Rebelión del campo
¿Cómo explicar que un melón cueste (que no valga) en el mercado veinte veces más que lo pagado al cultivador?
Va siendo ya noticia frecuente el plante y manifestación de la gente del campo urgidas a reclamar en las ciudades soluciones a su progresiva ruina. El cuento es antiguo y, por descontado, bien conocido por historiadores y economistas desde hace siglos, y se centra antes que nada en la injustísima distribución de la renta agraria, del exiguo y menguante beneficio del agricultor o ganadero frente al negocio pujante de los intermediarios. Uno puede criar con esfuerzo frutas y hortalizas a sabiendas de que, en última y perentoria instancia, el intermediario acabará imponiendo su precio a la hora de una cosecha que, en la mayoría de los casos, suele ser breve por definición. O tragas y vendes —en ocasiones por debajo de los costes de producción— o los productos se te pudrirán si remedio. Esta mafiosa alternativa, hoy en pleno debate, viene, sin embargo, de muy lejos. ¿Cómo explicar que un melón o una lechuga cuesten (que no valgan) en el mercado diez, veinte o treinta veces más que lo pagado al cultivador?
Escuchemos a aquellos razonables «arbitristas». A los del siglo XVII, por ejemplo, y nada menos, cuando la protoeconomía terciada aún de ínfulas morales, multiplicaba sus protestas y demandas de remedios a los gobernantes para salvar la agricultura en crisis. Oigan al granadino Martínez de Mata –gracias al rescate que de su obra hizo Campomanes—dar la brasa al sistema a mediados de aquel «siglo de hierro» (Kamen) explicando que «los labradores no les dan a los frutos de la tierra más ser que el que la Naturaleza les dio, y mientras están en su poder valen poco, pero pasando a poder de los fabricantes crecen en estimación desde uno y hasta ciento… hasta llegar al consumidor, que es quien lleva la carga que sustenta a la república sin que lo sienta». Es lo mismo que dicen hoy los jóvenes agricultores o la Coag, impotentes frente a lo que, poco después de Navarrete, decía el (¿sevillano?) Álvarez Osorio y Redín, a saber, que «por precisar a los labradores a malvender sus cosechas, se hacen poderosos los logreros, y los años más abundantes los esterizan», gravísima cuestión que sólo podría aliviar el Poder quitando tributos y fomentando la industrialización, por entonces sólo un sueño.
Pero ¿quién se acuerda ya de los «arbitristas» o de los pioneros ecónomos de Toledo y Zaragoza, quién de los embelecos utópicos o del proyecto de Jovellanos?
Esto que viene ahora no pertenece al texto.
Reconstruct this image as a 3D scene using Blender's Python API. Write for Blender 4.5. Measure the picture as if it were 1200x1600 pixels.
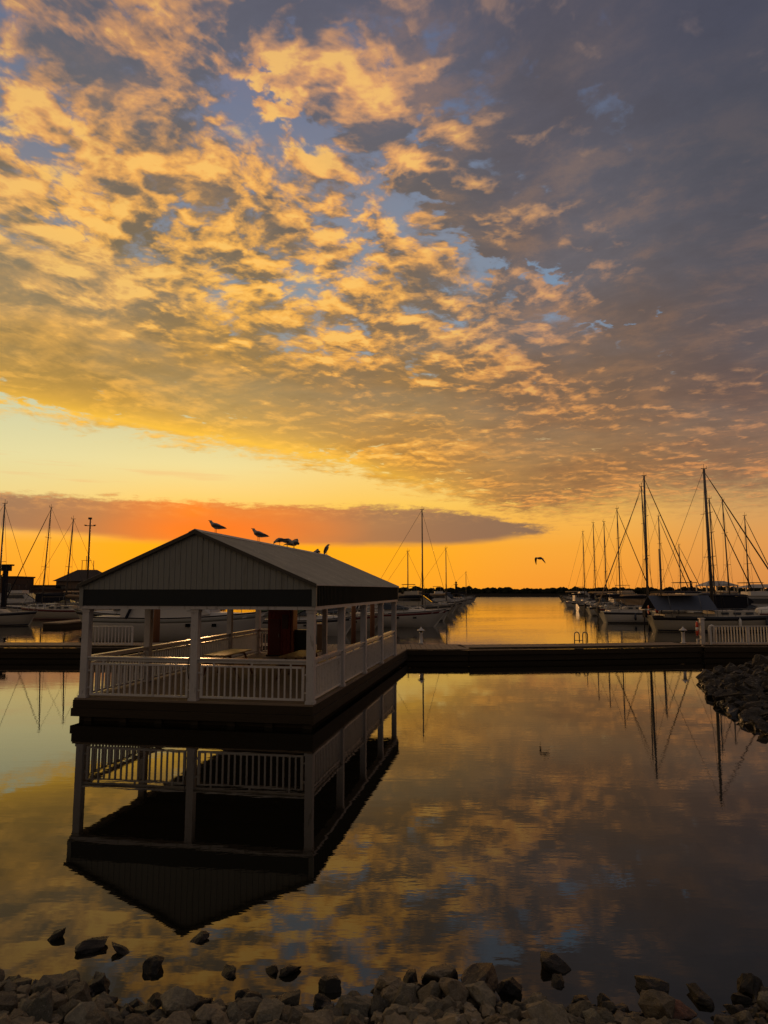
import bpy, bmesh, math, random
from math import radians as R, sin, cos, pi, atan2, hypot
from mathutils import Vector, Matrix, noise

for _o in list(bpy.data.objects): bpy.data.objects.remove(_o)
SC = bpy.context.scene
C = SC.collection
random.seed(7)

# ------------------------------------------------------------------ camera
CAM_H = 3.377
cam = bpy.data.cameras.new('camera')
cam.sensor_fit = 'VERTICAL'; cam.sensor_height = 36.0; cam.sensor_width = 27.0
cam.lens = 1079.17 / 1600 * 36.0
cam.clip_start = 0.1; cam.clip_end = 20000
camo = bpy.data.objects.new('camera', cam); C.objects.link(camo)
camo.location = (0, 0, CAM_H); camo.rotation_euler = (R(96.43), 0, 0)
SC.camera = camo
SC.view_settings.view_transform = 'Standard'; SC.view_settings.look = 'None'
SC.view_settings.exposure = 0.0; SC.view_settings.gamma = 1.0
SC.render.resolution_x = 768; SC.render.resolution_y = 1024
SC.cycles.max_bounces = 6; SC.cycles.glossy_bounces = 4; SC.cycles.diffuse_bounces = 3
SC.cycles.use_denoising = True

SUN_AZ, SUN_EL = -15.5, 3.6          # degrees: azimuth east of the view axis (+Y), elevation

# ------------------------------------------------------------------ node shorthand
def lin(c):
    f = lambda v: v/12.92 if v <= .04045 else ((v+.055)/1.055)**2.4
    return tuple(f(x/255.0) for x in c) + (1.0,)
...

La imagen de los tractores atascando nuestras calles o las irritadas pancartas clamando ante la posible muerte del campo, seguirán en nuestros telediarios sin que, probablemente, nadie salga nunca, dialogante por lo menos, al balcón del Ministerio. Dicen los protagonistas que el campo se muere mostrando apocalípticos sus cuentas desesperadas. Quién sabe si, acaso sin darnos cuenta, estaremos dejando atrás el neolítico.